Requirement:
Identify the lines that contain the string "objects", then copy each of them.
------------------------------------
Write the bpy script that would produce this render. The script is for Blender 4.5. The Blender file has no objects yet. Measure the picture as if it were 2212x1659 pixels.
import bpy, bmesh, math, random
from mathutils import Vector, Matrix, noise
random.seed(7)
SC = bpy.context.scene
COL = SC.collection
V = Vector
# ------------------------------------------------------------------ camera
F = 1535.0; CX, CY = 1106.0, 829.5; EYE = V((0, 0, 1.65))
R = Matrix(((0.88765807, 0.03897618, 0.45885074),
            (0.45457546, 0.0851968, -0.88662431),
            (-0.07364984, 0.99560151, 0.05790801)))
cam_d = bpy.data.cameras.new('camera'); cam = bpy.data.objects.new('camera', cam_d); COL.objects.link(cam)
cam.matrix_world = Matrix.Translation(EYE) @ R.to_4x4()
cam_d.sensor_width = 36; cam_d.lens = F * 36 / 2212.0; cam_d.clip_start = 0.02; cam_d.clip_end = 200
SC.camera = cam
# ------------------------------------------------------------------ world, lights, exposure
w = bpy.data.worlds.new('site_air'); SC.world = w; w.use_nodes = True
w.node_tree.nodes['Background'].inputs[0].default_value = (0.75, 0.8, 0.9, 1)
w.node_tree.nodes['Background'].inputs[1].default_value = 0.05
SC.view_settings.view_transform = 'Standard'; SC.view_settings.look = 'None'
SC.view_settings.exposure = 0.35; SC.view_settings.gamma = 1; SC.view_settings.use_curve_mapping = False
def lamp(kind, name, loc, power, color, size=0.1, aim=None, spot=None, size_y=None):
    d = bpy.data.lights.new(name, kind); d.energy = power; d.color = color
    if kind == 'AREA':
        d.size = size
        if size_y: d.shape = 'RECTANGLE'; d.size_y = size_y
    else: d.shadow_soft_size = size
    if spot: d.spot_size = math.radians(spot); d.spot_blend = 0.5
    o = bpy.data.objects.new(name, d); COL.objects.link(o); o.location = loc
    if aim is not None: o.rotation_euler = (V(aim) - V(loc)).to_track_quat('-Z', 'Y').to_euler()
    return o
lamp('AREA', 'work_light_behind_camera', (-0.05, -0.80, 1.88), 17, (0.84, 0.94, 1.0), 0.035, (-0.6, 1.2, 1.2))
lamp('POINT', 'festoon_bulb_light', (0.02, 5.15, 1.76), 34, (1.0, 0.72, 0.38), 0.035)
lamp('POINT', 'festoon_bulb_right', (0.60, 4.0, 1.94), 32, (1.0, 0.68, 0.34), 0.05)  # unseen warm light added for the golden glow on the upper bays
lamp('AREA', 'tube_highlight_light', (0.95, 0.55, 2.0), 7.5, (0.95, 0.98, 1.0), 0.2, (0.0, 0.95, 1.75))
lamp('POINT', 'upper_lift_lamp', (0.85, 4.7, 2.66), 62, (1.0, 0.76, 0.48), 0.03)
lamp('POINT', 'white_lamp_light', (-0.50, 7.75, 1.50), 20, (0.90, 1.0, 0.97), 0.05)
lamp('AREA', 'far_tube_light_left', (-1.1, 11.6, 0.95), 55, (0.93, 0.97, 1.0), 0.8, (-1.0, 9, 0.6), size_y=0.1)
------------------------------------
In response:
Write the bpy script that would produce this render. The script is for Blender 4.5. The Blender file has no objects yet. Measure the picture as if it were 2212x1659 pixels.
cam_d = bpy.data.cameras.new('camera'); cam = bpy.data.objects.new('camera', cam_d); COL.objects.link(cam)
    o = bpy.data.objects.new(name, d); COL.objects.link(o); o.location = loc